A PEC aumentou o valor do Auxílio Brasil de R$ 400 para R$ 600, dobrou o valor do vale-gás e criou um auxílio de R$ 1 mil para caminhoneiros e para taxistas. O Auxílio Brasil, substituto do Bolsa Família, criado no governo do PT, é a principal aposta de Bolsonaro para a corrida eleitoral.
Como as medidas proporcionadas pela PEC valem até o final deste ano, elas vêm sendo chamadas de "eleitoreiras" pela oposição. "Realmente, elas foram tomadas na reta final da eleição. Eu acho que o eleitor tem sim razões para desconfiar, porque o país vinha em uma crise econômica muito forte, e o presidente não teve muitas políticas para os mais pobres. Ai, de repente, na reta final da eleição, tem vários benefícios. Então isso pode muito bem soar para o eleitorado como algo eleitoreiro", diz Alberto Carlos Almeida.

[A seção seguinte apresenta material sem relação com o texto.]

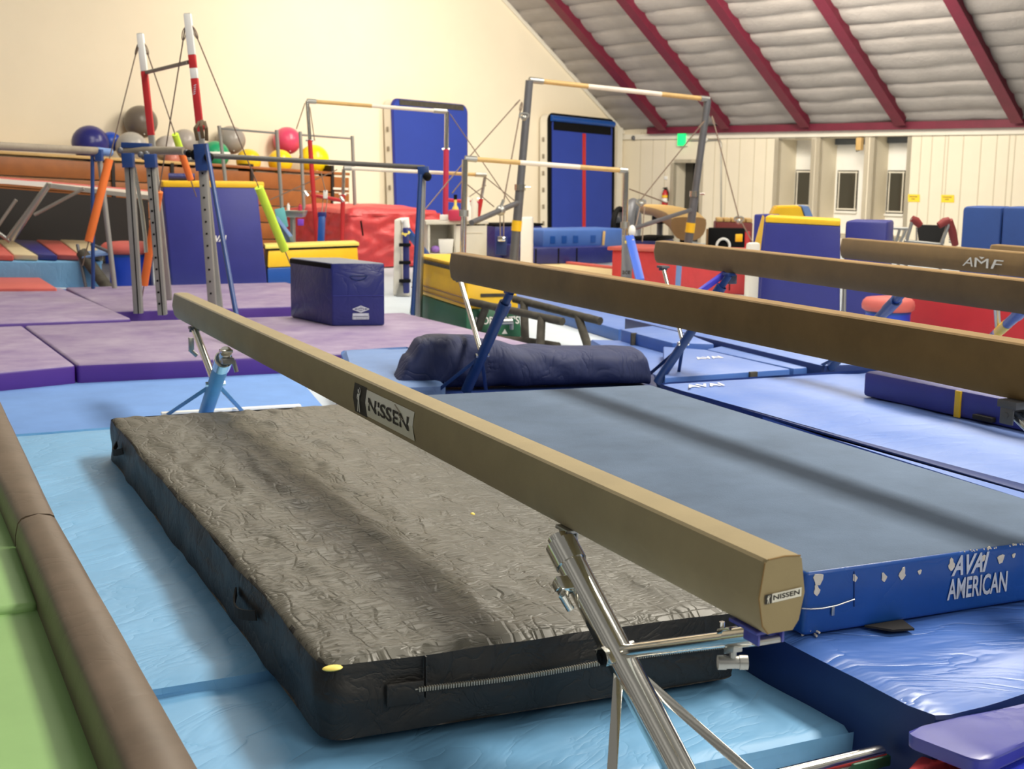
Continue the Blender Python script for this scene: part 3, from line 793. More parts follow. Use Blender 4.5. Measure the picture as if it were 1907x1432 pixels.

Como os benefícios começam a ser pagos neste mês, ainda é cedo para avaliar o quanto devem influenciar nas pesquisas de intenção de voto nos próximos meses. "Alguma mudança pode trazer sim. Mas não acho que altera o cenário geral, que é de favoritismo do Lula", diz o cientista político.
Ainda que o programa de transferência de renda tenha sido criado no governo Bolsonaro, Lula ainda tem vantagem sobre os eleitores beneficiários do Auxílio Brasil. Uma nova rodada de pesquisa do instituto Ipec, divulgada na noite de segunda (15), revelou que o petista tem 52% das intenções de voto entre aqueles que recebem o auxílio ou moram com alguém que recebe. Bolsonaro tem 27%.
Os dois candidatos parecem dispostos a disputar por essa parcela da população. Ambos têm prometido tornar o benefício de R$ 600 permanente no ano que vem.